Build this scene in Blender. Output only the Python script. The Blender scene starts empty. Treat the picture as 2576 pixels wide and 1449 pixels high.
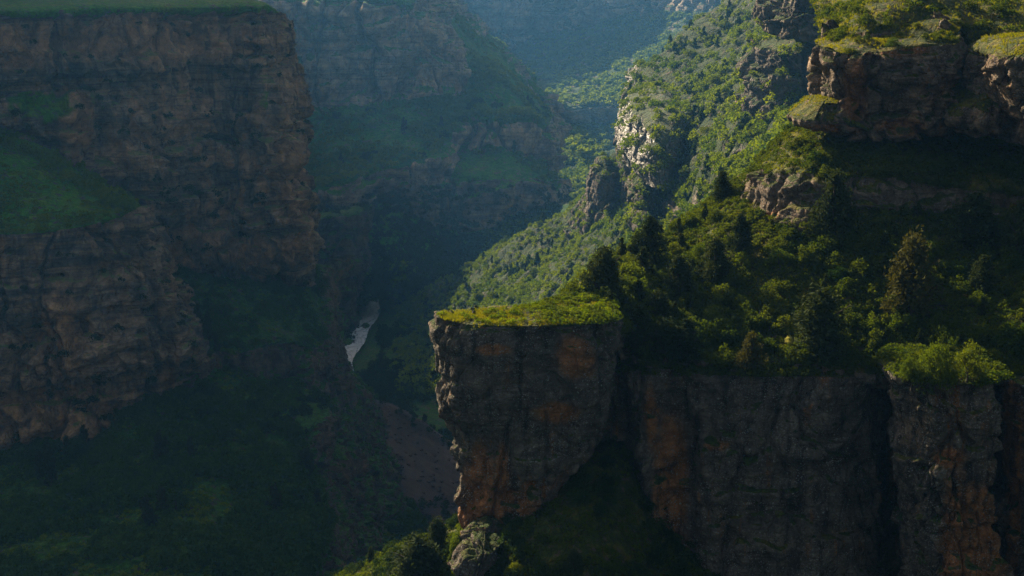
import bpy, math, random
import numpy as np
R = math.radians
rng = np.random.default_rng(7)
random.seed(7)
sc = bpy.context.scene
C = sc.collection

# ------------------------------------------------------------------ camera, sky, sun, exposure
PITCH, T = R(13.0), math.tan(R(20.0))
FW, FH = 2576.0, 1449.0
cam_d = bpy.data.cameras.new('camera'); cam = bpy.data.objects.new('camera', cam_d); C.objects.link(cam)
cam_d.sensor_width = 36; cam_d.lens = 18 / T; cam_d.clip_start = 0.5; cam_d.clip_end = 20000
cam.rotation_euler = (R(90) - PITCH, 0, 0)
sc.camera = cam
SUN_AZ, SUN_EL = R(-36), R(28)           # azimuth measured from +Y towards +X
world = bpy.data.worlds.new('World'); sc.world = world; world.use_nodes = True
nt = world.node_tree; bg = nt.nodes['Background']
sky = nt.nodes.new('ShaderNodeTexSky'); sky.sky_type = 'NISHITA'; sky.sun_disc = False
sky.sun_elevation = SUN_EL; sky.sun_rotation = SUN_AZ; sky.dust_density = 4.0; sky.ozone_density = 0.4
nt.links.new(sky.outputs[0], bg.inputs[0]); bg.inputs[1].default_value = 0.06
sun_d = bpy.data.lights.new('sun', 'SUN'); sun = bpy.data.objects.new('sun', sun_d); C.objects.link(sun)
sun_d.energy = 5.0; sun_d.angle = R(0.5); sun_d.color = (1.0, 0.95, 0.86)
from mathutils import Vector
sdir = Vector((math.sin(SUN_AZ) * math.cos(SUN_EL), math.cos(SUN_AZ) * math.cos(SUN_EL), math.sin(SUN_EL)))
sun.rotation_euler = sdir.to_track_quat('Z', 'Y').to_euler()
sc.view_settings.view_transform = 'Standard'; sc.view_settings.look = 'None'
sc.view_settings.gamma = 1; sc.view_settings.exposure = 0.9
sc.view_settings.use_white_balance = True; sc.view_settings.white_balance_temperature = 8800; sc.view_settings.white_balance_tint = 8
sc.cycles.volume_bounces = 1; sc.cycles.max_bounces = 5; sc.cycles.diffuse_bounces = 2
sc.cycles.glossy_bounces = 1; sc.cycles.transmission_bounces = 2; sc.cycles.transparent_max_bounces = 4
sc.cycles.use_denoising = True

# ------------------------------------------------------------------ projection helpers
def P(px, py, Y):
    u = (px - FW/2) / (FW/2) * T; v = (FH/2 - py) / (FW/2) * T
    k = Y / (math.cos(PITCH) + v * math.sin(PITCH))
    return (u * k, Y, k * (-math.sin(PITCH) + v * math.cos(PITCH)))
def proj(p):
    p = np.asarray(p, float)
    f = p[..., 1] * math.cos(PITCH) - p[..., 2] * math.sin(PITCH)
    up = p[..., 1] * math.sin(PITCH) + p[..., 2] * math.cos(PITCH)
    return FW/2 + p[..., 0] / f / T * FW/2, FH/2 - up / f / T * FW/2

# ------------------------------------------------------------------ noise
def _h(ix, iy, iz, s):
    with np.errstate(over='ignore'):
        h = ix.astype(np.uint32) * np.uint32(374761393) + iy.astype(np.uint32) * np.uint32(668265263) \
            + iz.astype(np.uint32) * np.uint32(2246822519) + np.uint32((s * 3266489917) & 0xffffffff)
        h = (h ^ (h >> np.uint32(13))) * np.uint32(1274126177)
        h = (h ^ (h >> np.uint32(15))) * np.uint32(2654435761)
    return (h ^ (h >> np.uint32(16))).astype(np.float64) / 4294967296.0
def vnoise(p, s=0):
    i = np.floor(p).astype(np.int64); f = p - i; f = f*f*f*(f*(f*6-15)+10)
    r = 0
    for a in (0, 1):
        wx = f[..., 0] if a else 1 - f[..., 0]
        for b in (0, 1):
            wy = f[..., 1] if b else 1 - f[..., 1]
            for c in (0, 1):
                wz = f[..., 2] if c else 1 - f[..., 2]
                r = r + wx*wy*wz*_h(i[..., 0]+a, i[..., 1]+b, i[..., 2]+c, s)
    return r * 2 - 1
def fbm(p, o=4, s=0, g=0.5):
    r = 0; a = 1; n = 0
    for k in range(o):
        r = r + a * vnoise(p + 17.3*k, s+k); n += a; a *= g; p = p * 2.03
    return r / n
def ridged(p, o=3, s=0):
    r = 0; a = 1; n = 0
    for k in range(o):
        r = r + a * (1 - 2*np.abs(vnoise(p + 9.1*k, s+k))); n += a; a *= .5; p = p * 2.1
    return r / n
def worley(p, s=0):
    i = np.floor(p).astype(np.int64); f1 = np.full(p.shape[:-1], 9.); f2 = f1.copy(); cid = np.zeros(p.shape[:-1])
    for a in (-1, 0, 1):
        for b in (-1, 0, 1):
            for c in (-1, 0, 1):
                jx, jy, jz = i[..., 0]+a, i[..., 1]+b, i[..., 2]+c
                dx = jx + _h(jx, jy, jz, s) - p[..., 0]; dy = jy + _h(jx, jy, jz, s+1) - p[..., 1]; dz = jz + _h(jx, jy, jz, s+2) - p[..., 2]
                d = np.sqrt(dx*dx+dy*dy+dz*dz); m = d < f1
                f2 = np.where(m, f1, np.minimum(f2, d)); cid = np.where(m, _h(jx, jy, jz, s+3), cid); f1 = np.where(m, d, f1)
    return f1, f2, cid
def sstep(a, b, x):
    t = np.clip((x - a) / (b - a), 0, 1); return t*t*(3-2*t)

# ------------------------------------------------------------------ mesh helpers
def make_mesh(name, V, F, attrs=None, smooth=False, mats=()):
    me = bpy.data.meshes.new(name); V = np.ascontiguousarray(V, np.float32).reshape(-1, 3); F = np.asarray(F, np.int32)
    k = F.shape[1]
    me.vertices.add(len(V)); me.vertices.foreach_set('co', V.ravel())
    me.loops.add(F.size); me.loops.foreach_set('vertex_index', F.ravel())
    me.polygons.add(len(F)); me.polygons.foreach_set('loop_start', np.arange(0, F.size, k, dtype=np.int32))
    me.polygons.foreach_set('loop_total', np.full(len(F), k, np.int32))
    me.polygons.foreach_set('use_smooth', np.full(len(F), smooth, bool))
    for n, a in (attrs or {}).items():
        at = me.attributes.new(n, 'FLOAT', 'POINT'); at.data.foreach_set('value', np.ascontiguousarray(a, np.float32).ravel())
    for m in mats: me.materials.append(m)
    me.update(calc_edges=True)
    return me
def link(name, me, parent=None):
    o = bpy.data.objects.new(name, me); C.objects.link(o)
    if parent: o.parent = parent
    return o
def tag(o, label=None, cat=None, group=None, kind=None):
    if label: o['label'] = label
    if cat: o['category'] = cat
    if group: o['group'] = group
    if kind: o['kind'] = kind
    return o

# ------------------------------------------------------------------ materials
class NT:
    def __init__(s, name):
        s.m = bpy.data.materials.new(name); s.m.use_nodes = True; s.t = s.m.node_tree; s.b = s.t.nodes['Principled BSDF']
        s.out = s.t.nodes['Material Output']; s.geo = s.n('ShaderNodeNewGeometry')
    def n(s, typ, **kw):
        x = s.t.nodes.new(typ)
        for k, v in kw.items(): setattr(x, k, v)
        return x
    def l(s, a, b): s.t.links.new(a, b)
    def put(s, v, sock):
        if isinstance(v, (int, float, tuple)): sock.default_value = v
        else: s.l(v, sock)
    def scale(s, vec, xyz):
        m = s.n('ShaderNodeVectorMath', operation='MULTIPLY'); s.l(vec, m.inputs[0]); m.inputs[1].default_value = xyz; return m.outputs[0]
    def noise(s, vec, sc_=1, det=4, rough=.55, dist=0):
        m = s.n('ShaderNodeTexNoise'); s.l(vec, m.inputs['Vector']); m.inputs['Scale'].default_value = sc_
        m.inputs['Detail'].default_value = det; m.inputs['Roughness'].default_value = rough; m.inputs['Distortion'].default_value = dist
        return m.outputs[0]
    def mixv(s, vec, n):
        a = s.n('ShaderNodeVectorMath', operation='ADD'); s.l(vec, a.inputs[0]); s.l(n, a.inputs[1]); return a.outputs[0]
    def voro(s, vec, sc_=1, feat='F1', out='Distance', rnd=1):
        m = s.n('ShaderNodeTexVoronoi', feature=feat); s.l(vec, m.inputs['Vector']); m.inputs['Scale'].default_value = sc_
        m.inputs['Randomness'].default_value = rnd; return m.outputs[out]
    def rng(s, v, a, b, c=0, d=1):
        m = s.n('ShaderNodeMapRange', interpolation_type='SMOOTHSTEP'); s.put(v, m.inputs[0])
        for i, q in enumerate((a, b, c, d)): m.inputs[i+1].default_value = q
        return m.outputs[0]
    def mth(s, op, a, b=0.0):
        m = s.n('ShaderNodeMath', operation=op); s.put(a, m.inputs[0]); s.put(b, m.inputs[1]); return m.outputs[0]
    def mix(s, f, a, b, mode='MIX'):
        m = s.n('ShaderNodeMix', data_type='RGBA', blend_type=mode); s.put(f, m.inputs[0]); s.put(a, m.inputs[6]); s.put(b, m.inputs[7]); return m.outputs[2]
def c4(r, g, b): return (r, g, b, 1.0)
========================
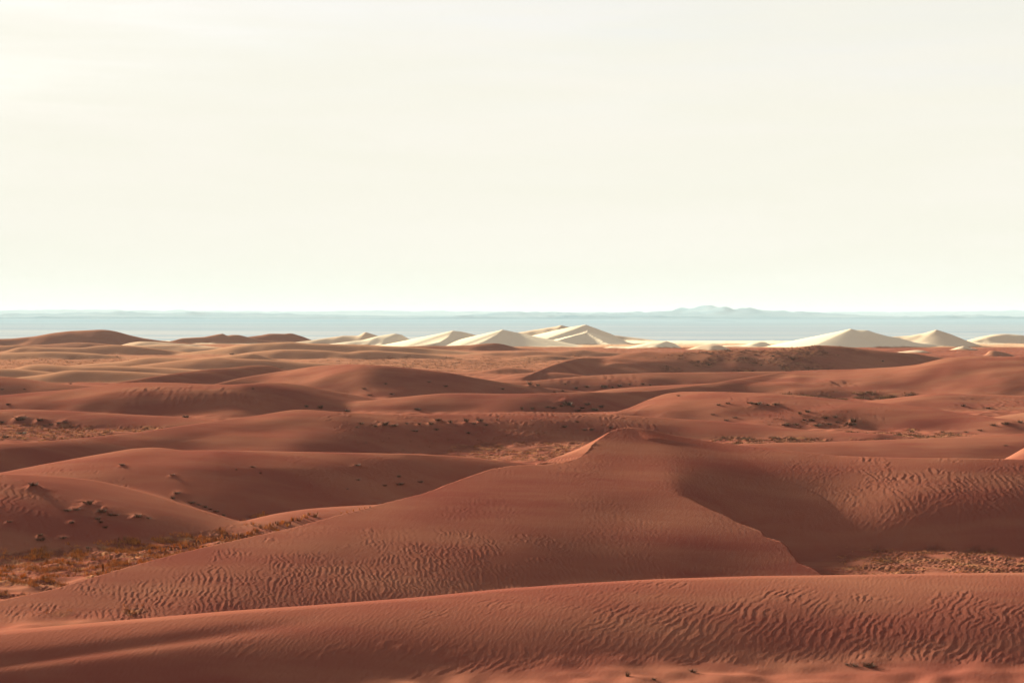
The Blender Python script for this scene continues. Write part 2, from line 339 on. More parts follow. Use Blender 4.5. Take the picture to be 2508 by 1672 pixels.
========================
▶ [Exercise]: Write down exactly what the lines above say, from the line holding "Build this scene" through the line holding "C = sc.collection", and nothing more. Do not copy the pictures.

▶ [Finished task]:
Build this scene in Blender. Output only the Python script. The Blender scene starts empty. Treat the picture as 2576 pixels wide and 1449 pixels high.
import bpy, math, random
import numpy as np
R = math.radians
rng = np.random.default_rng(7)
random.seed(7)
sc = bpy.context.scene
C = sc.collection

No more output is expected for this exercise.